Because American students of Asian origin or descent are often stereotyped as academic standouts, and thus less in need of minority role models than other minority students are, educators and policymakers disagree over whether the shortage of Asian-American teachers is a problem.

The authors maintain that the high achievement of some groups of Asian-American students masks the diversity of the population as a whole. Asian-Americans range from prosperous, highly educated, second-generation Japanese to rural Hmong refugees who may have never seen the inside of a classroom.

Over the past two decades, 66 percent of all Asian-Americans have been foreign born--the highest percentage of any minority group, according to the study.

For the large number of Asian-American students who are immigrants, teachers of similar backgrounds can ease the adjustment to school by serving as cultural mediators, according to Ms. Rong, the lead author of the study and an assistant education professor at the University of North Carolina at Chapel Hill.

“Most native people can never imagine a rural Mexican kid’s first day of school or what it’s like for a 6-year-old Chinese girl to enter a New York City public school,” she said.

Moreover, the researchers say, Asian-Americans’ expertise in science and mathematics fields could increase the supply of teachers in those subject areas.

Bringing more minorities into the profession is also important for all students, the authors say.
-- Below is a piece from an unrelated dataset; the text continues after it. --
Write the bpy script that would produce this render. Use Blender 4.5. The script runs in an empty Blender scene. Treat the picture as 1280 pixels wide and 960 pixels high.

“The American teaching force is the first sustained adult group outside of the family that children encounter,” Ms. Preissle, an education professor at the University of Georgia in Athens, said in an interview. “To the extent that that group is limited in any respect it limits what children can learn--both in terms of what children can expect for themselves and in their adult interactions.”

The researchers suggest several ways to attract more Asian-Americans to teaching. These include: higher pay, grants and loans for Asian education school students, school-system-sponsored outreach programs to the Asian-American community, and programs for Asian-American professionals looking to switch careers.

They also recommend tapping into the pool of 350,000 foreign students enrolled in American universities--more than 60 percent of whom are from Asia.

But other teacher-educators who specialize in minority recruitment say foreign students may not be the answer.

“Some cities have tried this, and what they got were teachers teaching children of poverty who couldn’t relate to them,” said Martin Haberman, a professor of education at the University of Wisconsin-Milwaukee.